Maybe the film just relishes being exploitative because, well, fuck it, let's not tiptoe around pleasing everyone nowadays, let's not be polite and inoffensive and safe. Maybe Joe Wright is correct in calling this film "bullshit" and "exploitation disguised as empowerment"....it's still a damn good ride, as good a damn ride as his Hanna was, but without the goofy plot point (still not revealing what it is in Hanna). To me, this is a much more tame version of the resurgence of the exploitative thriller genre, much as Death Proof and Kill Bill were. And you know what? I'm okay with that. The film itself acknowledges the fact that it is a fantasy, and if we, the audience, can't remember that when the movie starts off onstage, then we shouldn't be going to the movies should we?
Anyway...
The production design is beautiful on this film, and editor William Hoy and cinematographer Larry Fong create beautiful counterpoints to each other. The Zach-Snyder-slo-mo action is in full effect here, but here it seems oddly necessary (unlike in Watchmen, where it seriously should have been avoided at all costs): revving the action as he does works not to make it more exciting, but to make it more fantastic. However, there were a few shots where this effect created some seriously stunning images, such as Baby Doll performing a backflip in the air as flames explode in the background; or the sword-cam (if you see the movie, you'll know what I mean). Snyder stages the action with a bit more clarity this time around (aside from the Jupiter train heist), and Tyler Bates' and Marius de Vries' score, while understated for most of the film, compliments the set pieces perfectly (true, most of the music cues are covers of pop songs, but they're still utilized damned well...the use "Tomorrow Never Knows" during the train heist added the aural kick to the visual one.) This is very much an art department movie...which, again is fine, so long as the final result is as beautiful as this.
One can almost count down all the references to pop culture that the film plays with and employs: zombies? Check. Steampunk? Check. Anime? Check? Dragons/fantasy? Check. Science fiction? Check. The film is a complete hodgepodge of all the visually tasty goodness that makes pop culture exciting and refreshing. Snyder creates something out of the mishmash of disparate parts, something visually exciting to look at, and at least flirting with an interesting subtext (although I do wish Tarantino would utilize this ability more often: enough with the movie mix-tapes, and let's get back to telling an interesting story. Give us another Jackie Brown! Okay...well, give me another one...)
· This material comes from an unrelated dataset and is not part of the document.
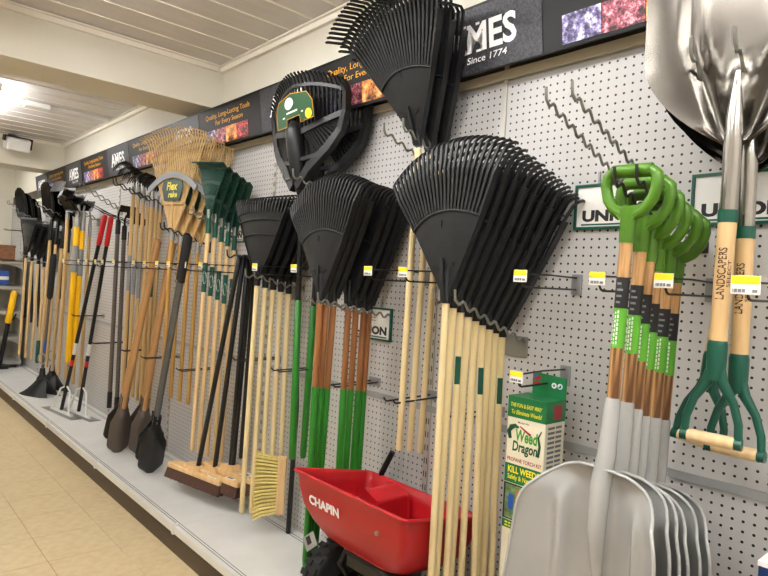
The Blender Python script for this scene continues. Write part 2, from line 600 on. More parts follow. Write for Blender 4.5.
# small serifs so that the word reads like the sign's roman capitals
for sx in (-0.142, -0.079, -0.066, -0.006):
    nb.bb(sx - 0.012, sx + 0.012, -0.0005, 0.0005, -0.049, -0.041)
for sx in (-0.066, -0.006):
    nb.bb(sx - 0.011, sx + 0.005, -0.0005, 0.0005, 0.041, 0.049)
obj('word', nb, 'sign_white', s0, (0.245, -0.0045, 0.118))
obj('tagline', text_mb('Since 1774', 0.022, 0.17, 0.004, 0.15), 'sign_white', s0, (0.27, -0.0045, 0.046))
obj('slogan', text_mb('Quality, Long-Lasting Tools', 0.036, 0.52, 0.0, 0.1), 'sign_orange', s0, (0.845, -0.002, 0.172))
obj('slogan', text_mb('For Every Season', 0.034, 0.32, 0.0, 0.1), 'sign_orange', s0, (0.865, -0.002, 0.130))
for i, p in enumerate(pics):
    obj('season_photo', MB().bb(0.56 + 0.129 * i, 0.686 + 0.129 * i, -0.002, 0, 0.012, 0.098), p, s0)
cap = MB().bb(0.0, WS, -0.005, 0.013, H, H + 0.004)
obj('edge_channel', cap, 'black_plastic', s0)
s0.location = (SB[0], -0.088, 2.108)
s0['label'] = 'black header sign with season photos, ' + SIGN_TXT[0]
for i in range(1, 7):
    dup(s0, (SB[i], -0.088, 2.108), None, 'black header sign with season photos, ' + SIGN_TXT[i])

ORD = ['frontmost', 'second from front', 'third from front', 'fourth from front', 'fifth from front', 'sixth from front',
       'seventh from front', 'eighth from front', 'ninth from front']


def ordinal(i, n):
    return 'rearmost' if i == n - 1 else ORD[i]


def lerp(a, b, t):
    return a + (b - a) * t


# ------------------------------------------------------------------ hooks
def wavy_prong(x, L, rise, n=6, amp=0.009, r=0.0042, tip=0.03):
    pts = []
    N = n * 6
    for i in range(N + 1):
        t = i / N
        pts.append((x, -L * t, rise * t + amp * math.sin(2 * PI * n * t) * (1 if t < 0.97 else 0.5)))
    pts.append((x, -L - 0.004, rise + tip))
    return MB().tube(pts, r, 6)


def wavy_hook(loc, label, L=0.4, rise=0.14, dx=0.032, n=6, amp=0.009, m='hook', r=0.0042, pz=0.05):
    t = thing('wavy_hook', label, 'hook', loc, group='wavy pegboard tool hooks')
    p = MB().bb(-dx - 0.012, dx + 0.012, -0.007, -0.0005, -pz, 0.02)
    obj('back_plate', p, m, t, bevel=0.003)
    for sx in (-dx, dx):
        o = obj('prong', wavy_prong(sx, L, rise, n, amp, r), m, t)
        o.location.y = -0.004
    return t


def straight_hook(loc, label, L=0.3, dx=0.03, m='wire_dark', rise=0.0):
    t = thing('prong_hook', label, 'hook', loc, group='straight two-prong pegboard hooks')
    obj('back_plate', MB().bb(-dx - 0.012, dx + 0.012, -0.006, -0.0005, -0.018, 0.018), 'plate_clear', t, bevel=0.003)
    for sx in (-dx, dx):
        pts = [(sx, 0, 0), (sx, -L * 0.92, rise * 0.92 - 0.004), (sx, -L * 0.97, rise - 0.004), (sx, -L, rise + 0.003), (sx, -L * 1.02, rise + 0.010)]
        obj('prong', MB().tube(pts, 0.0034, 6), m, t)
    return t


def label_hook(loc, label, L=0.29, tw=0.044, th=0.034):
    t = thing('label_hook', label, 'hook', loc, group='label hooks with price tags')
    pl = MB().bb(-0.018, 0.018, -0.008, -0.0005, -0.045, 0.018)
    obj('back_plate', pl, 'plate_clear', t, bevel=0.003)
    obj('label_wire', MB().tube([(0, -0.004, 0.006), (0, -L * 0.5, 0.008), (0, -L, 0.004)], 0.0028, 6), 'wire_dark', t)
    obj('prong', MB().tube([(0, -0.004, -0.03), (0, -L * 0.9, -0.032), (0, -L * 0.94, -0.028), (0, -L * 0.97, -0.016)], 0.0032, 6), 'wire_dark', t)
    tg = obj('price_tag', MB().bb(-tw / 2, tw / 2, -L - 0.003, -L, -th * 0.55, th * 0.45), 'paper', t, bevel=0.001)
    obj('yellow_band', MB().bb(-tw / 2 + 0.001, tw / 2 - 0.001, -L - 0.0038, -L - 0.003, th * 0.45 - th * 0.45, th * 0.45 - 0.001), 'yellow', tg)
    pr = MB()
    zz = -th * 0.55 + 0.006
    for k in range(9):
        wv = 0.0012 + 0.0012 * (k % 3)
        pr.bb(-tw / 2 + 0.004 + k * 0.0025, -tw / 2 + 0.004 + k * 0.0025 + wv * 0.8, -L - 0.0036, -L - 0.003, zz - 0.002, zz + 0.005)
    pr.bb(tw / 2 - 0.014, tw / 2 - 0.005, -L - 0.0036, -L - 0.003, zz - 0.002, zz + 0.004)
    obj('bar_code', pr, 'print', tg, kind='stuff')
    return t


# ------------------------------------------------------------------ leaf rakes
def polar(r, th, y=0.0):
    return (r * math.sin(th), y, r * math.cos(th))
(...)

The film does have its flaws. Again, the most glaring is the exploitation, but if you can get past that, then the next is the makeup. I know it's supposed to look gaudy and staged...but still Carla Gugino's "mole" was too fucking distracting, and her accent unbearable. And it might seem odd for me to say this after praising it two paragraphs ago, but the use of "Sweet Dreams" for the opening scene seemed to be much too obvious (although it wasn't as horrible as Snyder's use of "Hallelujah" in Watchmen...wow. That was horrible). I know Snyder isn't known for his subtlety, but still...the last act abandons the pretense of the previous two, forgoing with the "action fantasy" aspect of Baby Doll's fantasy, and instead just staying in the "stuck in a brothel" fantasy. After going all-out for so long, I wish it would have stayed in that realm for just a bit longer. And, finally...Jon Hamm's character. I won't reveal what he does, but at the end, he displays (and then talks about, excessively) a bit of doubt that he'd had. He does a pretty important job in the film, and apparently his character had been doing this job for a while, and had been wondering why he had been called so often. But yet, he just continues with what he does, and doesn't talk about any doubt or worries he'd been having until it's much too late. Also, the fucking voice-over that bookends the film. Get rid of it, just walk out of the theater after the last shot, before it starts up. Talk about heavy-handed.
You know, now that I think of it, I think this truly is meant to be an empowering "grrl power" sort of film...it just got developed by a director who cannot do (and seems incapable of doing) subtlety. My biggest qualm with Watchmen was its overacting (for the most part) and the rote characterizations (especially for Rorschach). That film glorified the violence where the source material didn't...it wasn't making the characters or violence (or even the plot) over-the-top or theatrical or exciting. It just was. Like real life, the characters and situations just occurred and that was that: it was complex and messy. The film seemed to telegraph how the audience was to respond and react (remember when Rorschach killed his first victim? Read the graphic novel to see how much more creepy and complex a character he should have been). And 300...well, I hate that movie. Here, the film is honestly trying to empower its characters, but it does so with the wit and sophistication of a 12-year-old boy. Again, I'm okay with that, knowing that that's just the sort of director that Snyder is. His heart is in the right place, and he put on a great show, but at the end of the day, it's just pretty girls doing kick-ass things to an impressive soundtrack and visuals. He just doesn't seem to know how to be nuanced, or how to create any subtlety at all. Maybe that's why that awful voice over is there.
It was a good show, it's ABOUT TIME Jena Malone shows up on the radar again, and I, for the life of me, want a mech suit. I just hope Snyder manages to bring something much more subdued to The Man Of Steel...if I go see it, that is. I'm kind of done with the Superman origin onscreen...and I'm WELL beyond being done with Zod. Man.